Gökhan Bacık
The differences between the ruling Justice and Development Party (AK Party) and the Hizmet movement have become critically important since the graft probe of Dec. 17. The government quickly declared that there was no corruption. According to the government, Dec. 17 saw an organized attack meant to topple the government. However, almost all public surveys confirm that at least 65 percent of Turkish people disagree with the government, and believe that the graft probe that was made public that day addressed a corruption issue.
However, to see how the Hizmet movement and the AK Party differ requires an analytical perspective. The Islam versus Kemalism binary of the previous decades shadowed an equal binary between Islamism (political Islam) and the Hizmet/Gülen movement (social Islam). The theoretical bases of these two trends are different. Their harmony during the past decade forged their artificial alliance in response to the Kemalist “threat.” Personally speaking, the separation of the two is positive, despite some short-term fluctuations.

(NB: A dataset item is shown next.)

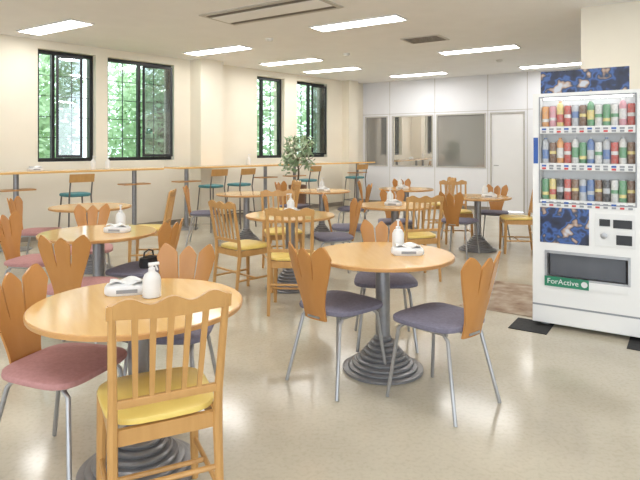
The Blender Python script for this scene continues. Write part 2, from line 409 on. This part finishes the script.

Indeed, the AK Party government is a legitimate power, despite its serious authoritarian tendencies. However, the Hizmet movement's objection to the AK Party's rising Islamism is an important analytical factor in understanding the formation of the policies in Turkish politics. For example, the Hizmet group argues that Turkey should have good relations with the major Western institutions, such as the EU. It does not propose that the state should be an agent of Islamization. It does not endorse the government's cutting relations with some states. One could propose a longer list of differences.
Meanwhile, the Hizmet movement's objections make an important contribution to the formation of participatory democracy in Turkey. So far, Turkish democracy was a game among political parties in the absence of a strong civil society and market actors.
Political theorist Benjamin R. Barber, who is known for his participatory-democracy approach, defines strong democracy as a democratic theory that advances the role of robust democratic citizenship over formal constitutional mechanisms and is particularly attentive to civic participation, civic education and a vibrant civil society.
On this line of thinking, the rise of the Hizmet movement is a key positive factor in enhancing a participatory model of democracy in Turkey.
So far, the conventional argument requires the establishment of a political party that proposes arguments about Turkish politics. Yet that is in fact what has made Turkey a graveyard of parties, all of them small groups that had believed they should become parties to talk about politics. The Hizmet movement stands as one of the first civic movements that are not organized along a political-party format.
Moving in parallel with the conventional argument, some argue today that the Hizmet movement should establish its own party. I disagree. A strong civil society movement that changes its political-party affiliations is better. The competition between political parties can sometimes radicalize their politics. In such cases, influential social movements have important roles.
Each political party in Turkey has its affiliated unions, media and professional unions. Thus the rise of new, autonomous social movements that reject full affiliation with a political party is rare in Turkey. That is why some have difficulty with understanding the Hizmet movement's position in contemporary Turkish politics.
There is also the issue of transparency. The Hizmet movement's activism creates a huge public debate about itself. In practice, there are many other religious social movements in Turkey that are also influential, but they lack an equal level of transparency. As an oft-debated movement, the Hizmet movement is under the pressure of regular interrogation. In other words, debating the Hizmet movement is good, as that puts it under pressure that calls for more transparency. Activism creates public interest and debate that require more transparency of any social movement.